Ils espèrent encore qu’une nouvelle fonderie verra le jour dans ces mêmes locaux.

– « Pas fini » –

« Un acte de résistance » qui fait écho à la grève de 66 jours menée à l’hiver 1961 par des mineurs protestant contre la fermeture des mines à ciel ouvert de l’Aveyron.

« Tant qu’on occupe l’usine et qu’on est ensemble, c’est que ce n’est pas fini », veut croire Stéphanie Latapie.

« Ce que je redoute le plus, c’est le jour où on fermera définitivement l’usine », abonde Cathy Rodrigues, 58 ans, dont 32 à la SAM.

Elle se sent « trahie » et « jetée comme une malpropre » et n’arrive à se consoler qu’en retrouvant quotidiennement ses ex-collègues, aux horaires habituels de travail.

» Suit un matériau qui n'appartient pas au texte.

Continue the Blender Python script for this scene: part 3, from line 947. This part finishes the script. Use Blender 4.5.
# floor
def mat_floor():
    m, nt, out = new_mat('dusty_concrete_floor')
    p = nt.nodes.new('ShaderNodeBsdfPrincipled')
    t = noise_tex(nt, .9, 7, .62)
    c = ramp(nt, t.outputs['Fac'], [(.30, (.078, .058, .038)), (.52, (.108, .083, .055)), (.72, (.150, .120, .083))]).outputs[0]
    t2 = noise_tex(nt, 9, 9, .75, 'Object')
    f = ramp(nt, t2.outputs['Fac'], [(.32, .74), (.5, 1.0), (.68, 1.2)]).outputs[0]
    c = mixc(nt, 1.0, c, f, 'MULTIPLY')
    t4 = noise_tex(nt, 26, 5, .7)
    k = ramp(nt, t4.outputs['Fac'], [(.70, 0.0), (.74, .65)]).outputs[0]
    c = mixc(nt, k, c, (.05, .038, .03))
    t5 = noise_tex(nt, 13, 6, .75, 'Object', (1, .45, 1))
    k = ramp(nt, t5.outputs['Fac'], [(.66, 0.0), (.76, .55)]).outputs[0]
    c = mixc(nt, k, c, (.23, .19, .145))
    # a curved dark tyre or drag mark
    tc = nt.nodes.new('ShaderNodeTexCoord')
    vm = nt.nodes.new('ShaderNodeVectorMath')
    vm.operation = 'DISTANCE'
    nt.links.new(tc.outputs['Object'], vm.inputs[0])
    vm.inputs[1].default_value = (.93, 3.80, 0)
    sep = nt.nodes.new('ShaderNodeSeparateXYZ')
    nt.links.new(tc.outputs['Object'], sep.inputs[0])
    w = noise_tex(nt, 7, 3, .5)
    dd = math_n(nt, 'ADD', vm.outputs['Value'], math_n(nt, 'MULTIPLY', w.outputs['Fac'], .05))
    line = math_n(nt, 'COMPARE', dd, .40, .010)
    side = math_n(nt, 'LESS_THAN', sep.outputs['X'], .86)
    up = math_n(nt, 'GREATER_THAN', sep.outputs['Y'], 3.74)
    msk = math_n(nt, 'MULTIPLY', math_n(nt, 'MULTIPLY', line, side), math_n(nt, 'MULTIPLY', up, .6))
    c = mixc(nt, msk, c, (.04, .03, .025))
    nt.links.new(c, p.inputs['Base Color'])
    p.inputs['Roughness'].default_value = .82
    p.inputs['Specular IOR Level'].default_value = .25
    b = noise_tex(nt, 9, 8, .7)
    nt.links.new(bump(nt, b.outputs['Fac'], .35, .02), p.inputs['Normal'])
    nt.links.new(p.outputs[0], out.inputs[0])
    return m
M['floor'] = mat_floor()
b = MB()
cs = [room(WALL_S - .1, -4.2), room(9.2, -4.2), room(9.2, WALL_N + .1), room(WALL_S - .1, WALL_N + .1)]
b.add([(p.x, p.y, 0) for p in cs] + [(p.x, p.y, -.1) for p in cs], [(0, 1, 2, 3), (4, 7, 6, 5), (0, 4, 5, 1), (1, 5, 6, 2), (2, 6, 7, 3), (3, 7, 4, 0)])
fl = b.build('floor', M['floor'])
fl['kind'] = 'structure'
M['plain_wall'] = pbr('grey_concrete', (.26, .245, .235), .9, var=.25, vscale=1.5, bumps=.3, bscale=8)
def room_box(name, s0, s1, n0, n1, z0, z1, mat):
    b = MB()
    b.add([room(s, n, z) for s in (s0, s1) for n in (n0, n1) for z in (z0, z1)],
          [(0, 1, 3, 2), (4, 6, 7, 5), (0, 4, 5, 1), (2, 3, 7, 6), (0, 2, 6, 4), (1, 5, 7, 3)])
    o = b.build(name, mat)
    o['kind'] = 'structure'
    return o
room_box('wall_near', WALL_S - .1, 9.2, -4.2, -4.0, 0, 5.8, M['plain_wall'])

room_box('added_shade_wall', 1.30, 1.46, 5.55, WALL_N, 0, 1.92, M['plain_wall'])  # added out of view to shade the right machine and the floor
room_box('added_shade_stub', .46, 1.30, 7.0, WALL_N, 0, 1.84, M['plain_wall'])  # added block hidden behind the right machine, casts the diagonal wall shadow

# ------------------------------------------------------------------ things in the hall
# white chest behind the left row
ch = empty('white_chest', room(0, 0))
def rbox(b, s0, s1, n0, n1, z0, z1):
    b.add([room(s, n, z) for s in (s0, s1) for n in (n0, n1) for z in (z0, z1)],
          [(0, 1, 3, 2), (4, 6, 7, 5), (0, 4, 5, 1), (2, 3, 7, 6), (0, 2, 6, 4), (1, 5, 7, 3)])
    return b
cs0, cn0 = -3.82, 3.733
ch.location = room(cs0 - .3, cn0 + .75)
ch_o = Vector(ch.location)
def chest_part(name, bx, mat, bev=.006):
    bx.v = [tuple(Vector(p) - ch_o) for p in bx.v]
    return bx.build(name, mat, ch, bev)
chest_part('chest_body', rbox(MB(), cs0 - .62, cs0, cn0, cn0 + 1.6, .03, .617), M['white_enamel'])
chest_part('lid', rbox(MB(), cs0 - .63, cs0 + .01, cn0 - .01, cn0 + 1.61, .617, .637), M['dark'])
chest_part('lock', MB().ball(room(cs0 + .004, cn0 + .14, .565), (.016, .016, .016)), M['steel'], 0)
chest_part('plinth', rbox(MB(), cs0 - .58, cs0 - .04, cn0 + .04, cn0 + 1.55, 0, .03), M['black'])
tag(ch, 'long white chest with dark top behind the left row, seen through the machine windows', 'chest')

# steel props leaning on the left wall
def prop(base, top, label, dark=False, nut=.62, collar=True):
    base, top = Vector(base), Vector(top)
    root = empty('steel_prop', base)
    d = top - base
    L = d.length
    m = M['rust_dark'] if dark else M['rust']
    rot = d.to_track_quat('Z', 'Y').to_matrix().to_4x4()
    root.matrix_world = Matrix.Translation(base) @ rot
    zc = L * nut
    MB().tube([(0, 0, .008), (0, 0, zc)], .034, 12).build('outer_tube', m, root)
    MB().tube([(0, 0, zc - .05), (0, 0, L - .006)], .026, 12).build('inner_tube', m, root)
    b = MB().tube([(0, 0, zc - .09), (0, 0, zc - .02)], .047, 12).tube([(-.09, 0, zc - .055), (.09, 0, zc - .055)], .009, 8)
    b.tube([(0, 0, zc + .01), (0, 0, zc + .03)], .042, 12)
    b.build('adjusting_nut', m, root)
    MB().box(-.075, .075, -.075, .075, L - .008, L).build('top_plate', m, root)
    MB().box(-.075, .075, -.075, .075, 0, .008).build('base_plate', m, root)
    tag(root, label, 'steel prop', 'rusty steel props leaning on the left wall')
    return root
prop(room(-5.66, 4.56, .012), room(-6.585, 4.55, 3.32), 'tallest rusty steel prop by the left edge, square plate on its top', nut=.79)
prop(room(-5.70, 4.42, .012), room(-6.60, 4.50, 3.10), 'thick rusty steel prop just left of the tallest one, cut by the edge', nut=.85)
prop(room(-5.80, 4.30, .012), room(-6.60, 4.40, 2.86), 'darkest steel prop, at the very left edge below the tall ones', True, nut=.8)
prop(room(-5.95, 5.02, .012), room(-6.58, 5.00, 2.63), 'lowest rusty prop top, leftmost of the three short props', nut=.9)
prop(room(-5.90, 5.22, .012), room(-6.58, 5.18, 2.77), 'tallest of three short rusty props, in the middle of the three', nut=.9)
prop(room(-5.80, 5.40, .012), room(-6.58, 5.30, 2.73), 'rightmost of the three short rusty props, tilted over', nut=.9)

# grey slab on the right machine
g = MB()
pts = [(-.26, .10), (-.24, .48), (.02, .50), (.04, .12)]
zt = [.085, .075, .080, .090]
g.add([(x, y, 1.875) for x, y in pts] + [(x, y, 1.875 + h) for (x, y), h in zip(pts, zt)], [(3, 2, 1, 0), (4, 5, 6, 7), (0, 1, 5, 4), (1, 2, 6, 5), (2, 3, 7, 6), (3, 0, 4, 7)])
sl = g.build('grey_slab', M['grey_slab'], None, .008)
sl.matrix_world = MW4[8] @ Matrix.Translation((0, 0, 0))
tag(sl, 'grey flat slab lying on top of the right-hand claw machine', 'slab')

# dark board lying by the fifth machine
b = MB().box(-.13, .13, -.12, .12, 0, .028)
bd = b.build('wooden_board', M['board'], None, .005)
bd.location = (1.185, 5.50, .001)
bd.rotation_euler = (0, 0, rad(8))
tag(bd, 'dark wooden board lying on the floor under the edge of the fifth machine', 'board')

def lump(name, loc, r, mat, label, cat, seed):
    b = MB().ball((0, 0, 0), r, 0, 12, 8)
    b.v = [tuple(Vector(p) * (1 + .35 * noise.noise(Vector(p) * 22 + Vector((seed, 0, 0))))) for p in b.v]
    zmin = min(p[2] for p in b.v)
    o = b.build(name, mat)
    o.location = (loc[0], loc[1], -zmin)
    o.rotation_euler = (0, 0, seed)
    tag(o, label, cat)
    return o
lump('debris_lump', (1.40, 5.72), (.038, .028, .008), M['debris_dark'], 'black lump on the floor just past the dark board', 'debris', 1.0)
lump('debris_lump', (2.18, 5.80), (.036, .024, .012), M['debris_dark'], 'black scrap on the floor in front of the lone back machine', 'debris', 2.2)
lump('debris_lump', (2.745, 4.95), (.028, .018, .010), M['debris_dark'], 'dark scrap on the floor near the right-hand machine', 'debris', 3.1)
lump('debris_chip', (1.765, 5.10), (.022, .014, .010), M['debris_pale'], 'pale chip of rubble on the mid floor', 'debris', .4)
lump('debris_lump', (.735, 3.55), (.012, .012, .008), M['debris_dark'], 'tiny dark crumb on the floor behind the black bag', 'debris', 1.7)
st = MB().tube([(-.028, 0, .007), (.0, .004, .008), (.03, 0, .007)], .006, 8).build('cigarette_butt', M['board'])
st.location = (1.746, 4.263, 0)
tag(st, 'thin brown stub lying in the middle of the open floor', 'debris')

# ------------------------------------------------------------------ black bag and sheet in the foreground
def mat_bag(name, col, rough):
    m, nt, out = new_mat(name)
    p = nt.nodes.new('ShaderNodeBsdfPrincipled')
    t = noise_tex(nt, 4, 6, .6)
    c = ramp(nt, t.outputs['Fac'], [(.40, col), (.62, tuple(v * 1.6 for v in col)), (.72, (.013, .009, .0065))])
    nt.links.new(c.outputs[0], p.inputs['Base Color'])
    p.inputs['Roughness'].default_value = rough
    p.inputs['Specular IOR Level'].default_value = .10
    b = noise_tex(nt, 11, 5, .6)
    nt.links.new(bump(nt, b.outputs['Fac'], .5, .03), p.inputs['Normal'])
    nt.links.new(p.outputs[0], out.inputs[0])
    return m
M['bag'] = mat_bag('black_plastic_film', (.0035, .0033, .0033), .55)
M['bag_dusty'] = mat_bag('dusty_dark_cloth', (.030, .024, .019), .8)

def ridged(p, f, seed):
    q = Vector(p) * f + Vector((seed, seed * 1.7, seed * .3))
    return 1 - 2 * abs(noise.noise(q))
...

Le menu de réveillon du Nouvel An des ex-employés de la SAM qui occupent leur usine en liquidation à Viviez, dans l’Aveyron, le 31 décembre 2021 (AFP – Valentine CHAPUIS)

Ce rituel « joue le rôle d’une cellule psychologique, car la plupart des salariés ont du mal à intégrer qu’ils ont été licenciés », note Mme Gistau.

« Certains ont même tenu à ouvrir leurs lettres de licenciement ici, à l’usine. Il y a eu des pleurs, c’était très dur », raconte-t-elle.

Julien Astié, 24 ans, employé à la maintenance, imaginait lui aussi pouvoir faire sa vie dans sa région, mais « aujourd’hui, dans le bassin, les entreprises qui ferment sont plus nombreuses que celles qui ouvrent », regrette-t-il.

A l’heure de l’apéro, une enceinte émet « Résiste » de France Gall, comme un clin d’oeil aux résolutions pour 2022 de ces ouvriers aveyronnais.